If you run pdm build(or any other build frontends such as build), PDM will build a platform-specific wheel file as well as a sdist.

By default, every build is performed in a clean and isolated environment, only build requirements can be seen. If your build has optional requirements that depend on the project environment, you can turn off the environment isolation by pdm build --no-isolation or setting config build_isolation to falsey value.

Override the "Is-Purelib" value#

Sometimes you may want to build platform-specific wheels but don't have a build script(the binaries may be built or fetched by other tools). In this case you can set the is-purelib value in the pyproject.toml to false:

1
2
[tool.pdm]
is-purelib = false

Editable build backend#

PDM leverages PEP 660 to build wheels for editable installation. One can choose how to generate the wheel out of the two methods:

  • path: (Default)The legacy method used by setuptools that create .pth files under the packages path.
  • editables: Create proxy modules under the packages path. Since the proxy module is looked for at runtime, it may not work with some static analysis tools.

Read the PEP for the difference of the two methods and how they work.

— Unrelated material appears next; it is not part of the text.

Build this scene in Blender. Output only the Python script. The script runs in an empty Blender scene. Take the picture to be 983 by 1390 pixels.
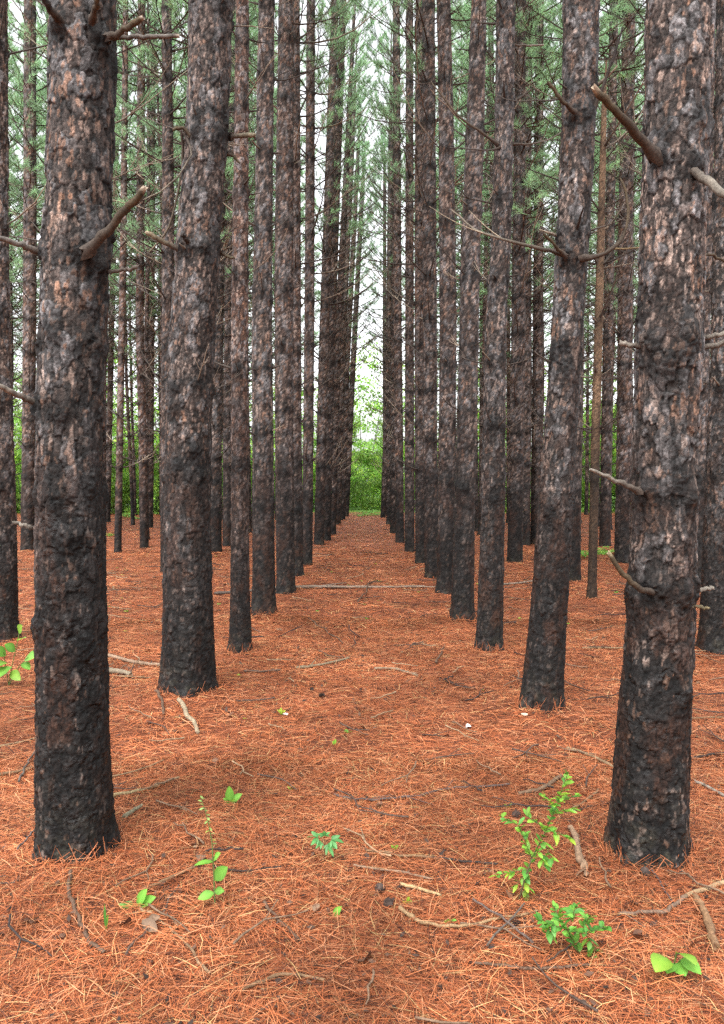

Specify the method in pyproject.toml like below:

1
2
[tool.pdm]
editable-backend = "path"

editables backend is more recommended but there is a known limitation that it can't work with PEP 420 namespace packages. So you would need to change to path in that case.

About Python 2 compatibility

Due to the fact that the build backend for PDM managed projects requires Python>=3.6, you would not be able to install the current project if Python 2 is being used as the host interpreter. You can still install other dependencies not PDM-backed.